When threats became unbearable, Morris, 45, would flee the country, either alone or with his family. Although he always returned, he grew more fearful.

Through his documentary video efforts at his company, Contravia (it translates as counter-currents), he exposed abuses by the shady groups as well as the Colombia's armed forces.

But Impunity, his 90-minute documentary with Juan Jose Lozano, released in 2010, had an especially powerful impact in Colombia and globally. It argued that the government had failed to bring to justice the paramilitaries and their alleged business and government allies for the mayhem they wrought in Colombia.

When he applied for a U.S. visa to take part in a Nieman Fellowship at Harvard University in 2010, much to his surprise he was turned down. U.S. officials told him he was "ineligible under the terrorist activities section of the U.S. Patriot Act," according to a Washington Post report.

Morris blamed the rejection on pressure from the administration of then President Alvaro Uribe, because of his criticism of the regime. As The Washington Post reported, "Uribe has frequently accused Morris of ties to Colombia's largest rebel group, and called him 'an accomplice to terrorism' in one speech last year."

Under a deluge of testimonials written on behalf of Morris by journalists and human rights groups worldwide, his visa was approved. He followed his fellowship at Harvard with another at the National Endowment for Democracy in Washington, DC.

In early 2012 Gustavo Petro, Bogota's left-of-center mayor, invited Morris to become the director of Canal Capital, a small public TV station. One of Morris' requests for taking the job, according to Colombian newspapers, was that he would be provided with "minimum security measures."

Since his appointment, the station has received many accolades for the voice that has given to LGBT communities, to victims of violence and to the poor.

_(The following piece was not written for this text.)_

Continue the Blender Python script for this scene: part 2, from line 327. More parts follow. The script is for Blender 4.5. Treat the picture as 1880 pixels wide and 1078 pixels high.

Morris felt redeemed by getting the director's job and the responsibility it brought.

But he longs for other redemptions from his years of suffering, he explained early one morning before the start of his day at the TV station.

One is the prosecution of the former intelligence agents who allegedly spied on him and targeted his family and his company, he said.

Some of the agents, he said, still work for the government. When closing the agency amid investigations and revelations in 2011, the government said most of the staff would receive other government jobs, according to a BBC report.

Citing press reports and court documents, the State Department's 2012 report on Colombia said that agents of the Administrative Department of Security (DAS) had used "surveillance to prepare prosecutions against their targets and disrupt human rights groups' activities."

The agency's former leader was given a 25-year-prison term in 2011 for his ties to paramilitary groups and helping them murder an academic activist.

Morris also hoped his own name would one day be cleared.

That came recently at a public meeting where Colombia's president was speaking.

"Hollman Morris, you are a great journalist and were even in the same program I was at Harvard University," said President Juan Manuel Santos. "It was the best year of my life. I don't know if it was the best of yours, but here I'd like to recognize you. You are a great journalist and I hope you continue practicing journalism."

A video taken at the event pans to a tearful Morris in the audience.